From: Greg Chamberlain <GregChamberlain@compuserve.com>

     MIAMI, Feb 27 (Reuters) - Haitian President Jean-Bertrand Aristide
said on Friday the United States should defend democracy in his
impoverished Caribbean country, and spearhead a deployment of foreign
police to counter an armed revolt.
     Reiterating once again that he had no intention of standing down in
the face of an advance by armed rebels, Aristide told CNN that Washington
should also increase its patrols in Haitian waters.
     "I think (U.S.) President (George W.) Bush sent troops to Afghanistan.
He has democracy to defend in the United States. Here we want to defend
democracy. We have a common ground," said Aristide, speaking from the
capital, Port-au-Prince, that rebels have threatened to move in on in the
coming days.
     "If he can help us to have international police right now in Haiti,
increasing the number of those international police who are already in
Haiti, that can be a good signal towards those criminals."

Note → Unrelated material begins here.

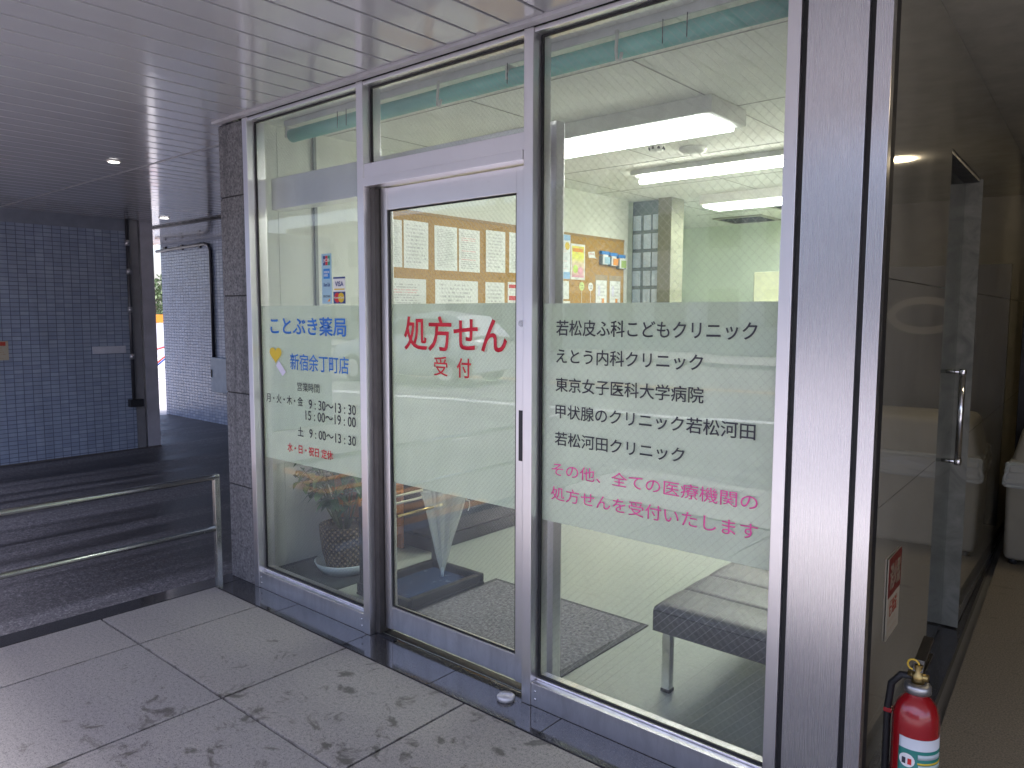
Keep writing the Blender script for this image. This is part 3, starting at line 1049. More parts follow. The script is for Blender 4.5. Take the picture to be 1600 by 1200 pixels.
# roller blind along the window head
t = thing('roller_blind', 'rolled up teal roller blind on a white head rail behind the glass', 'blind', (-2.3, 0.30, 2.44))
bm = bm_new()
box(bm, -3.62, -0.815, 0.262, 0.285, 2.432, 2.458, 0.003)
box(bm, -3.60, -0.815, 0.255, 0.262, 2.424, 2.449, 0.002)
obj('head_rail', bm, plain('blind rail', (0.62, 0.62, 0.64), 0.4), t)
obj('blind_roll', tube(bm_new(), [(-3.60, 0.30, 2.385), (-0.815, 0.30, 2.385)], 0.034, 20), TEALP, t)
for xx in (-3.606, -2.05, -0.84):
    obj('bracket', box(bm_new(), xx - 0.004, xx + 0.004, 0.26, 0.345, 2.37, 2.431, 0.002), LBODY, t)
for xx in (-1.52, -2.42):
    bm = bm_new()
    tube(bm, [(xx, 0.245, 2.43), (xx, 0.243, 2.40), (xx, 0.238, 2.36), (xx + 0.008, 0.232, 2.325), (xx + 0.024, 0.230, 2.32), (xx + 0.028, 0.232, 2.345)], 0.006, 8)
    obj('hook', bm, LBODY, t)
for xx in (-2.03, -1.93, -3.13, -3.06, -1.34, -1.25):
    obj('cord', tube(bm_new(), [(xx, 0.245, 2.424), (xx, 0.244, 2.345)], 0.0018, 6), DARKMETAL, t)
o = obj('wall_trunking', box(bm_new(), -3.749, -3.735, 0.525, 0.545, 0.6, 2.455, 0.002), plain('grey conduit', (0.25, 0.27, 0.25), 0.5))
tag(o, 'slim grey cable trunking running up the cream wall behind left window', 'trunking')

# cork board and everything pinned to it
t = thing('notice_board', 'long cork notice board with pale frame on the left wall', 'notice board', (-3.745, 2.4, 1.0))
obj('cork', box(bm_new(), -3.749, -3.738, 0.985, 3.795, 0.95, 2.085), CORK, t)
bm = bm_new()
box(bm, -3.749, -3.734, 0.96, 3.83, 2.0855, 2.105, 0.002)
box(bm, -3.749, -3.734, 0.96, 3.83, 0.93, 0.9495, 0.002)
obj('frame', bm, plain('oak frame', (0.36, 0.22, 0.07), 0.5), t)
bm = bm_new()
box(bm, -3.749, -3.733, 0.945, 0.984, 0.93, 2.105)
box(bm, -3.749, -3.733, 3.797, 3.835, 0.93, 2.105)
obj('end_strip', bm, WHITE, t)
PX = -3.7375


def sheet(y0, y1, z0, z1, mat, lab, dx=0.0, tilt=0.0, cat='notice', nm='notice', grp='papers on the cork board'):
    cy, cz = (y0 + y1) / 2, (z0 + z1) / 2
    bm = box(bm_new(), PX + dx, PX + dx + 0.0012, y0, y1, z0, z1)
    bmesh.ops.rotate(bm, verts=bm.verts, cent=(PX, cy, cz), matrix=Matrix.Rotation(tilt, 3, 'X'))
    o = obj(nm, bm, mat)
    return tag(o, lab, cat, grp)


sheet(0.985, 1.180, 1.738, 2.035, PAPER, 'typed notice at the far left of top row on the cork board', 0, 0.004)
sheet(1.195, 1.408, 1.736, 2.040, PAPER3, 'faint glossy notice second from left in the top row of the cork board', 0, -0.006)
sheet(1.465, 1.678, 1.735, 2.030, PAPER, 'densely typed notice in the middle of the top row, seen through the door', 0, 0.005)
sheet(1.695, 1.905, 1.735, 2.028, PAPER2, 'notice with red lines in its text, in the top row seen through the door', 0, 0.0)
sheet(1.970, 2.180, 1.745, 2.042, PAPER3, 'pale notice right of the red lined one in the top row', 0, 0.004)
sheet(2.225, 2.435, 1.750, 2.046, PAPER, 'typed notice in the top row, half hidden by the door edge', 0, -0.004)
sheet(2.475, 2.690, 1.745, 2.042, PAPER3, 'notice in the top row hidden behind the door post', 0, 0.003)
sheet(1.010, 1.385, 1.330, 1.668, PAPER2, 'wide sheet with reddish heading at the left of the lower row', 0, 0.0)
sheet(1.468, 1.885, 1.330, 1.672, PAPER3, 'widest faint sheet in the lower row of the cork board', 0, -0.003)
sheet(1.965, 2.172, 1.330, 1.672, PAPER3, 'narrow sheet with few lines in the lower row behind the door', 0, 0.004)
sheet(2.210, 2.410, 1.330, 1.680, PAPER3, 'lower row sheet with two red bands at the door edge', 0, 0.0)
rb = bpy.data.objects['notice.010']
obj('red_band', box(bm_new(), PX + 0.0015, PX + 0.0022, 2.222, 2.33, 1.635, 1.662), REDP, rb)
obj('red_band', box(bm_new(), PX + 0.0015, PX + 0.0022, 2.222, 2.34, 1.545, 1.578), REDP, rb)
t = sheet(2.755, 2.987, 1.728, 2.085, PAPERB, 'white poster with pale blue top and bottom bands and yellow spot', 0, 0, 'poster', 'poster')
obj('blue_band', box(bm_new(), PX + 0.0015, PX + 0.0022, 2.757, 2.985, 2.040, 2.083), SKYBLUE, t)
obj('blue_band', box(bm_new(), PX + 0.0015, PX + 0.0022, 2.757, 2.985, 1.730, 1.785), SKYBLUE, t)
obj('yellow_spot', lathe(bm_new(), [(0.032, 0), (0.032, 0.0007)], (PX + 0.0015, 2.945, 1.995), 20, 'x'), YELLOW, t)
k = NB('yellow pink leaflet')
x, y, z = k.sep(k.coord('Generated'))
k.set(Base_Color=k.ramp(z, [(0.0, (0.75, 0.25, 0.42)), (0.12, (0.78, 0.55, 0.45)), (0.45, (0.80, 0.62, 0.42)), (0.62, (0.80, 0.80, 0.12)), (0.95, (0.82, 0.72, 0.06))]), Roughness=0.35)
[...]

     Aristide denounced his political opposition for failing to agree to an
international peace plan, and thus supporting the rebels who now control
half the country. Washington has ruled out taking part in a peace-keeping
force until Aristide and his political foes reach some sort of deal.
     Many of the rebels are former soldiers or militia leaders affiliated
to bloody former military dictatorships, and Aristide said that to allow
them to march into Port-au-Prince would result in "thousands and thousands"
of deaths.
     "You call them rebels. I call them by their names. They are killers,
they are convicted killers. They are terrorists," he said in the CNN
interview.
     The president, a diminutive former slum priest who championed Haitian
democracy when first elected in 1990 but who now faces accusations of
corruption and political repression, said the United States could do more
to patrol Haitian waters.
     Washington and Haiti signed an agreement in 1997 to fight
drug-smuggling by allowing U.S. vessels to enter Haitian territorial
waters.
     "Right now we can do more based on that agreement because we are
dealing, we are facing drug dealers," Aristide said.